[Scene modeling code data]
------------------------

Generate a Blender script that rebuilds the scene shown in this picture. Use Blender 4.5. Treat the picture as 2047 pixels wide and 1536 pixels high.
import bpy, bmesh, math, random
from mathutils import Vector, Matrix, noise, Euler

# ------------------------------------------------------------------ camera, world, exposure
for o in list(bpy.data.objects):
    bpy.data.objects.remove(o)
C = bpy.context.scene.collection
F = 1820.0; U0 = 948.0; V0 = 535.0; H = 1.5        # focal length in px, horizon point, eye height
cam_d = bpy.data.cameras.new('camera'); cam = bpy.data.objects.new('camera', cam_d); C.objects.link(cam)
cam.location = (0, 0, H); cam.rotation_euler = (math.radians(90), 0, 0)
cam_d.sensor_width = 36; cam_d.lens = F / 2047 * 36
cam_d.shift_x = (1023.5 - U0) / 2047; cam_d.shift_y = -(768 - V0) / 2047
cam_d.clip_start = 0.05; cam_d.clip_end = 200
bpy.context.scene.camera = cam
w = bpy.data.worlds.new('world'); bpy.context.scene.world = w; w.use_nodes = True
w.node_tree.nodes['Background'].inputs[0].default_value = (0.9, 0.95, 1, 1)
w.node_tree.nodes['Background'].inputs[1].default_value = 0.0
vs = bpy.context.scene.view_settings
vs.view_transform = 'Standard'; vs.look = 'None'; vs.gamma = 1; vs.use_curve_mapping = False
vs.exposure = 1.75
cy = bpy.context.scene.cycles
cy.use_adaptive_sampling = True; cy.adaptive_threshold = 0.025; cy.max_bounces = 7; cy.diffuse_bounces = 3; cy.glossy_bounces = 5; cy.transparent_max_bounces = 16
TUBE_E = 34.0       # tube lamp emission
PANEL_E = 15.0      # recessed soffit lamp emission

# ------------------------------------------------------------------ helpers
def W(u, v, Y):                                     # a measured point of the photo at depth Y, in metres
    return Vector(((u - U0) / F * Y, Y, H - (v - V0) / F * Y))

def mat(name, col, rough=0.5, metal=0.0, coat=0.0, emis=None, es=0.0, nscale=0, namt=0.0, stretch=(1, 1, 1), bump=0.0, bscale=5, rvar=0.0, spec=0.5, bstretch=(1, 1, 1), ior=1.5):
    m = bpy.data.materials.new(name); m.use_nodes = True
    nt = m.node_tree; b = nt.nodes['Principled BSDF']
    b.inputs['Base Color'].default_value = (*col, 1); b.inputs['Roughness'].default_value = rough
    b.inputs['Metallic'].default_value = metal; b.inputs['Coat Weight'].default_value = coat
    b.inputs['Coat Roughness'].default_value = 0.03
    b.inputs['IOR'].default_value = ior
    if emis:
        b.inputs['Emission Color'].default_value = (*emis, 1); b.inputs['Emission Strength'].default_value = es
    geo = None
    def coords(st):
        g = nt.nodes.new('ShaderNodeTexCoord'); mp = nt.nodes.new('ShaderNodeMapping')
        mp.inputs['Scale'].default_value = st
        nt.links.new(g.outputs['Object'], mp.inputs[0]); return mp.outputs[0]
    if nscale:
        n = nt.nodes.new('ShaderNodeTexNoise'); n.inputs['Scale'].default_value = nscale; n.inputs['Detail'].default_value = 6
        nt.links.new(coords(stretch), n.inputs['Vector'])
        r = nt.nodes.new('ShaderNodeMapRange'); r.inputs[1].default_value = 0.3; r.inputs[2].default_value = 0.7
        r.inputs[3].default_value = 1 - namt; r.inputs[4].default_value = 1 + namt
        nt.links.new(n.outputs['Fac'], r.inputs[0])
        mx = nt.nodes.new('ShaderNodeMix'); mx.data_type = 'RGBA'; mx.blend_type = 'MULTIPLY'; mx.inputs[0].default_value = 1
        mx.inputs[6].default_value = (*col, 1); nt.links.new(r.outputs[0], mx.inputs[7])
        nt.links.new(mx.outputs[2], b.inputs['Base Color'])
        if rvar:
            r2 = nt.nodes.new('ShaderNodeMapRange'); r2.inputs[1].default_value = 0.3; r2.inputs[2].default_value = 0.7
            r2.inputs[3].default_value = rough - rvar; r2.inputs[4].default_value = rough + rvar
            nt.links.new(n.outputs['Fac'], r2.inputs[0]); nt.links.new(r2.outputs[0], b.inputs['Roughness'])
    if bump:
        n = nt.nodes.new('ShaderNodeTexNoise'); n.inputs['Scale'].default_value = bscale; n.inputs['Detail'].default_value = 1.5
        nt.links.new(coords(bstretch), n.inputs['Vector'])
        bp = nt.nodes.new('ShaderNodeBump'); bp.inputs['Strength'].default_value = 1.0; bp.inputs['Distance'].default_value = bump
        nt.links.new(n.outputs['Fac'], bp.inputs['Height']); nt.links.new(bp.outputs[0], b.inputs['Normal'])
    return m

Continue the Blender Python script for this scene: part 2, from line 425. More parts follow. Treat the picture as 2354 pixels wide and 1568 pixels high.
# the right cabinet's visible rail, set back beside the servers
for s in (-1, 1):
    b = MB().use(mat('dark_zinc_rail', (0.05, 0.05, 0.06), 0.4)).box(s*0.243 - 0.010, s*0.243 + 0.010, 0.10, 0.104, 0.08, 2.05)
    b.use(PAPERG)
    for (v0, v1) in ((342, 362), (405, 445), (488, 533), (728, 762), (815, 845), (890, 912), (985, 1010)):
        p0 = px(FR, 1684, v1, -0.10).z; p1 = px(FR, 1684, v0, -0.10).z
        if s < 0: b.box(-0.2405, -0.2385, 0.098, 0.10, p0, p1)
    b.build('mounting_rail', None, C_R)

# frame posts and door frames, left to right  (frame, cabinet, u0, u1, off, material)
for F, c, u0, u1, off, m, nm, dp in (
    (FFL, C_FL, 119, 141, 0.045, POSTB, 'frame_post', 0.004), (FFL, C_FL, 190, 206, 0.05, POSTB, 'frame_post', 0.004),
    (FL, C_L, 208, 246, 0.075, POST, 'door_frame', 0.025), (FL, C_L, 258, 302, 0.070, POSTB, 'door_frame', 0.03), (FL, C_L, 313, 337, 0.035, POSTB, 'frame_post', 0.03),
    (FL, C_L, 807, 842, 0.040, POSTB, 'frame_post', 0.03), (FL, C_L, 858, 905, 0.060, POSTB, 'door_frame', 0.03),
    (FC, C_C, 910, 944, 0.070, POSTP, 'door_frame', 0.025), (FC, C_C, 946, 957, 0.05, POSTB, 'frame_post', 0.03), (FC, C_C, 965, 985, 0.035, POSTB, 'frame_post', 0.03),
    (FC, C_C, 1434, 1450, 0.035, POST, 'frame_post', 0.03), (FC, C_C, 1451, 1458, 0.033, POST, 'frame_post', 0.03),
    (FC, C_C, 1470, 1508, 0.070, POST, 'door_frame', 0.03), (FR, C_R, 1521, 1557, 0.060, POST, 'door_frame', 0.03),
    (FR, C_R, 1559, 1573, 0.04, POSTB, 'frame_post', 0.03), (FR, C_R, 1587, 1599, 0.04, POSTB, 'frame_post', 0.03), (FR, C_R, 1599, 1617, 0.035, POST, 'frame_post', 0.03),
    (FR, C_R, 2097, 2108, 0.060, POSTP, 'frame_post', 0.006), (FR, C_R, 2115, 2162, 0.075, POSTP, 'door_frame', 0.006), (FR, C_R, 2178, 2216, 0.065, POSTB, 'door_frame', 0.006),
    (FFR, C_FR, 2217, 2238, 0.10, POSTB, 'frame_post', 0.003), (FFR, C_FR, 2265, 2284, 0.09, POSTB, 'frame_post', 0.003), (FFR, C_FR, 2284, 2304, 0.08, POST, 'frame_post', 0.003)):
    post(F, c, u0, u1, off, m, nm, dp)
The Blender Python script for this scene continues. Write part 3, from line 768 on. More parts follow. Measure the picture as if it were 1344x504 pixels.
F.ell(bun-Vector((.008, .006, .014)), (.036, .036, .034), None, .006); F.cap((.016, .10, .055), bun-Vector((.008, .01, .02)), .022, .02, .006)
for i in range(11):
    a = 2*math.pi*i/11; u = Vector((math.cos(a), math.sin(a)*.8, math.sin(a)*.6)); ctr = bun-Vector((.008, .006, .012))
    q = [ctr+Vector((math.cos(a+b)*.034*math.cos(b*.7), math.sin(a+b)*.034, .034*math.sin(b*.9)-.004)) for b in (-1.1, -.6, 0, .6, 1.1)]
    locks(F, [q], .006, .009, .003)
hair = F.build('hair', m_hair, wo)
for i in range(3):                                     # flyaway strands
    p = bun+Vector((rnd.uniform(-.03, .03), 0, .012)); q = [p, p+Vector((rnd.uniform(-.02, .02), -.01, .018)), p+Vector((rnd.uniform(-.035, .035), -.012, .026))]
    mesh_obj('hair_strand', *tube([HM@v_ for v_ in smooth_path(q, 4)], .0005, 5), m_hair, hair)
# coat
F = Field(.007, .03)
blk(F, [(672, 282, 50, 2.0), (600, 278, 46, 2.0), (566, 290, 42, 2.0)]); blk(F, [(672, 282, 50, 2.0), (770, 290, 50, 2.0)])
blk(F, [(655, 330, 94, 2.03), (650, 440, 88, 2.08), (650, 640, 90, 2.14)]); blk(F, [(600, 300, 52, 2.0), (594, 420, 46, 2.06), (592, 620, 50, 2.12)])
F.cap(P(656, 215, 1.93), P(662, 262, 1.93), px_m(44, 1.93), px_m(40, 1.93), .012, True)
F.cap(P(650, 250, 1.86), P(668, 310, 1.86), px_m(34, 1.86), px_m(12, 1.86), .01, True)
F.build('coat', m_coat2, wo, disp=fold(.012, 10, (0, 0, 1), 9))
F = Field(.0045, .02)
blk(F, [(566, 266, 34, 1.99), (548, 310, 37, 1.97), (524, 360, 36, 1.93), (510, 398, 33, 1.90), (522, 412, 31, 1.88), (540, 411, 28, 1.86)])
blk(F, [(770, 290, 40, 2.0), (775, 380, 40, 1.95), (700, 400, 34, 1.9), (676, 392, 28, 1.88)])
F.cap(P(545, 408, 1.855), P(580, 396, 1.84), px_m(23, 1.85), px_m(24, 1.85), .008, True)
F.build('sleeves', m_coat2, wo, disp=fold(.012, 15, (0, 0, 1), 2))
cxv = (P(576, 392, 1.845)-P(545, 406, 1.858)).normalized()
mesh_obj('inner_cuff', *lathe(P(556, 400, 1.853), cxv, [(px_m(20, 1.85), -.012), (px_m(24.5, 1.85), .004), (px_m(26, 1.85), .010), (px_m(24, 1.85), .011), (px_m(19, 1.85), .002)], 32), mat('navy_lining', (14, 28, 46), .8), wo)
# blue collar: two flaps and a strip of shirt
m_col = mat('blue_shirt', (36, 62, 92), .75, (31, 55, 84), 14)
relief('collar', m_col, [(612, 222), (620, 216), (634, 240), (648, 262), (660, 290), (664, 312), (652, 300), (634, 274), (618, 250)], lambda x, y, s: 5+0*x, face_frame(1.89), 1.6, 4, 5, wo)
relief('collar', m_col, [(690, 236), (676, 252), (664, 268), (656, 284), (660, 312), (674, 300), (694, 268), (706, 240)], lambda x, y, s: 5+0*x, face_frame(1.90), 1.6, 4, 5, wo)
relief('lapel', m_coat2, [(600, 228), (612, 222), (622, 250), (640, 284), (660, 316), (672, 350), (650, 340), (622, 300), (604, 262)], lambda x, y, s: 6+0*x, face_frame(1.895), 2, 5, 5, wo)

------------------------

* Written request *
Only the lines from the start of the data to the line holding "from mathutils import" are wanted; return them exactly, both ends included.

* Response below *
Generate a Blender script that rebuilds the scene shown in this picture. Use Blender 4.5. Treat the picture as 2047 pixels wide and 1536 pixels high.
import bpy, bmesh, math, random
from mathutils import Vector, Matrix, noise, Euler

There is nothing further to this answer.